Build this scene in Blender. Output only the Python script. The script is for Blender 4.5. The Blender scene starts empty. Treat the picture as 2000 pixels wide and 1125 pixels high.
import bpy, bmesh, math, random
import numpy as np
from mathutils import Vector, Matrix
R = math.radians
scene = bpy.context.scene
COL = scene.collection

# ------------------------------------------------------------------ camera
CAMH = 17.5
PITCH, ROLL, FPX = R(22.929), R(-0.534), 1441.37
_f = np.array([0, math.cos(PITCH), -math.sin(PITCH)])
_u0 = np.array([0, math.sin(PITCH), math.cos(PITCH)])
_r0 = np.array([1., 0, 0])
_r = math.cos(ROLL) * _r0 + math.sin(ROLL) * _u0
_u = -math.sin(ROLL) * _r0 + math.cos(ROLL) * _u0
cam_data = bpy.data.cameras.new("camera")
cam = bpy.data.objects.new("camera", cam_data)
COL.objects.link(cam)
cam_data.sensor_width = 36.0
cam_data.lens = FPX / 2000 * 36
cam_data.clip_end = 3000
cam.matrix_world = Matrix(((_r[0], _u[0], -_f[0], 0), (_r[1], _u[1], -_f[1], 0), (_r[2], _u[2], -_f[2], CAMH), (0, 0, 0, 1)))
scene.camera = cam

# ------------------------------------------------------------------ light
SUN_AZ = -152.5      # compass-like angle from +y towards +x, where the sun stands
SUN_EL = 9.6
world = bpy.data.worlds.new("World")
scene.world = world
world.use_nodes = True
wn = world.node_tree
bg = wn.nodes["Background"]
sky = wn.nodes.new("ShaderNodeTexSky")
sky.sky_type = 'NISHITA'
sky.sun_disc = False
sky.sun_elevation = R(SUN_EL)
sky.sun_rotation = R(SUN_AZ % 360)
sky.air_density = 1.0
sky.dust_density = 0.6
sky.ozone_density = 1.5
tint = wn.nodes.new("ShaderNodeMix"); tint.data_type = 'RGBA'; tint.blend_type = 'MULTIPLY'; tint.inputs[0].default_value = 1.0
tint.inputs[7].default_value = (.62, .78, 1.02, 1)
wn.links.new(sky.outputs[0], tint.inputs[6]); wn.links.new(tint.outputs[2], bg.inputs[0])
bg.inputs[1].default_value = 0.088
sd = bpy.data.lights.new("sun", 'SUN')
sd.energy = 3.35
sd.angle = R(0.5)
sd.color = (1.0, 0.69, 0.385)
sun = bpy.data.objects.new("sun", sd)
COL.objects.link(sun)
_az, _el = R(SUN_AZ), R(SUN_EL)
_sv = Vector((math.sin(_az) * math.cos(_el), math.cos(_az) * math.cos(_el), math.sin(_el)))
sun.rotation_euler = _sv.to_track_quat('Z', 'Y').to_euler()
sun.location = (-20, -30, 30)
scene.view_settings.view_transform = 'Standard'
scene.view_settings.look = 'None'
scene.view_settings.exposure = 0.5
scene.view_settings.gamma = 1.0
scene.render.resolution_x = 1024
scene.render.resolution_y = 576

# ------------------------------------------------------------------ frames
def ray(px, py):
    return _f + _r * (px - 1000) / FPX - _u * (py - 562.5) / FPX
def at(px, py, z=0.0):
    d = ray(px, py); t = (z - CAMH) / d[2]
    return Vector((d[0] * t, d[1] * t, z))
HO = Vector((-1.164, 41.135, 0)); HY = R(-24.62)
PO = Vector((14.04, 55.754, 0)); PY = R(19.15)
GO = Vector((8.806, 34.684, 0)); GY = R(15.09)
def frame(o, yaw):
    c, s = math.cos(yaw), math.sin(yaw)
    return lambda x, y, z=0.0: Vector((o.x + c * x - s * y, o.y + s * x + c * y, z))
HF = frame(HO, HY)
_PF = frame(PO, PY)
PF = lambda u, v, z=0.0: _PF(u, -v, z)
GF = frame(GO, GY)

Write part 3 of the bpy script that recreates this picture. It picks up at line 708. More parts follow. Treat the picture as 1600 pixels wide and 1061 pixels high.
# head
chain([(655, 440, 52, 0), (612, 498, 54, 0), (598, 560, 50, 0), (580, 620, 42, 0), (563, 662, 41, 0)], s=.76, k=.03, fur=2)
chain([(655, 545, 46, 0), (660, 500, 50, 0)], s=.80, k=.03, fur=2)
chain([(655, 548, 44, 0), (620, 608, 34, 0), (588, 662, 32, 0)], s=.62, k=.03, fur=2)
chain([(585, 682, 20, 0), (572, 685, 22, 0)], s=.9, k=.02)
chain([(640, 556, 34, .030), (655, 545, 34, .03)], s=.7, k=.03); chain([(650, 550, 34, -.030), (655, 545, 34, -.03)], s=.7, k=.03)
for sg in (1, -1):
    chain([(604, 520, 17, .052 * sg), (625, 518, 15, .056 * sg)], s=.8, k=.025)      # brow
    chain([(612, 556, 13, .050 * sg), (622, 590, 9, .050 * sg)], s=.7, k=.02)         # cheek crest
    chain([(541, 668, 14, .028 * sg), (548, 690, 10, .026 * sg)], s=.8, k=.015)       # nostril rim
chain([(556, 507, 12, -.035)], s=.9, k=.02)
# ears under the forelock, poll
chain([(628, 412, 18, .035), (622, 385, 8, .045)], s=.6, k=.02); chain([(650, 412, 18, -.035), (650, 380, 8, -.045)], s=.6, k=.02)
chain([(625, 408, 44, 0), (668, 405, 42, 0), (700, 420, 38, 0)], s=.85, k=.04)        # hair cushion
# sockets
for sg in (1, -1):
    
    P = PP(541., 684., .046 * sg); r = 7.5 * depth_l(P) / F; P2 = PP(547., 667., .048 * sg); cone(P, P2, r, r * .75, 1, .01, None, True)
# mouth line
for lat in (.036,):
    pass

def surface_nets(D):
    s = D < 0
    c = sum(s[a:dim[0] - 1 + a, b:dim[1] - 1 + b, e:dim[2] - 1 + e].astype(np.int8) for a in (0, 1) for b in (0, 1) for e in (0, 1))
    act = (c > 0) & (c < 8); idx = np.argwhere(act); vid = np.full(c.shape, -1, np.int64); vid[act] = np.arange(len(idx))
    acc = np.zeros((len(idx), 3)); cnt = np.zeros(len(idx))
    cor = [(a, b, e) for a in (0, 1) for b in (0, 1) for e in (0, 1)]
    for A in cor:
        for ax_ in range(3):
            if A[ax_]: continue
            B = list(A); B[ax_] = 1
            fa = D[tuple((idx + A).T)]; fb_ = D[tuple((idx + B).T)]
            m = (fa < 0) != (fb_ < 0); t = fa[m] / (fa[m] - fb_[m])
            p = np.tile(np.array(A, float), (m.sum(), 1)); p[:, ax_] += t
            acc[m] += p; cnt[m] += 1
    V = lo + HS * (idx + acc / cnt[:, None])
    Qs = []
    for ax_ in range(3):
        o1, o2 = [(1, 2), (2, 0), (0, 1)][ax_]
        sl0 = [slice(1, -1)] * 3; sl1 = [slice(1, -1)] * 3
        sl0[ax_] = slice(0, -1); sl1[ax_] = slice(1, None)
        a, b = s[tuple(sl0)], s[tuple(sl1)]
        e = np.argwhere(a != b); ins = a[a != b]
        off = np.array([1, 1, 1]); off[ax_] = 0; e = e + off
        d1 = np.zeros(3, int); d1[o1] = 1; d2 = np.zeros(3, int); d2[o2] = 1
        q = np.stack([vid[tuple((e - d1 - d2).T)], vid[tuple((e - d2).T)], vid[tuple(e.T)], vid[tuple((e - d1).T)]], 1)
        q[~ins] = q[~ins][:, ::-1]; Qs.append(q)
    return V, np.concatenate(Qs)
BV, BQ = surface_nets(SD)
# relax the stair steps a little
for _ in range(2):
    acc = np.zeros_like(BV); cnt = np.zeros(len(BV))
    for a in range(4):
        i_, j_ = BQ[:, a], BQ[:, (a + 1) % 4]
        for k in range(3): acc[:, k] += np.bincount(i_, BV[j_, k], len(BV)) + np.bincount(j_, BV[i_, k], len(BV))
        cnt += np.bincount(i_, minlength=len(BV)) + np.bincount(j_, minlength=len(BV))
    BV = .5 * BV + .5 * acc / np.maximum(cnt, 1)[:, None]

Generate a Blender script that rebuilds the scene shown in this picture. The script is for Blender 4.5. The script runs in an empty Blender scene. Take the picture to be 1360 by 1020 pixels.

★ ★ ★ ★ ★ ★ ★

_Problem description_
Starting at the first line of the records, print each line exactly, stopping after the line that contains "COL = scene.collection".

_Solution_
Build this scene in Blender. Output only the Python script. The script is for Blender 4.5. The Blender scene starts empty. Treat the picture as 2000 pixels wide and 1125 pixels high.
import bpy, bmesh, math, random
import numpy as np
from mathutils import Vector, Matrix
R = math.radians
scene = bpy.context.scene
COL = scene.collection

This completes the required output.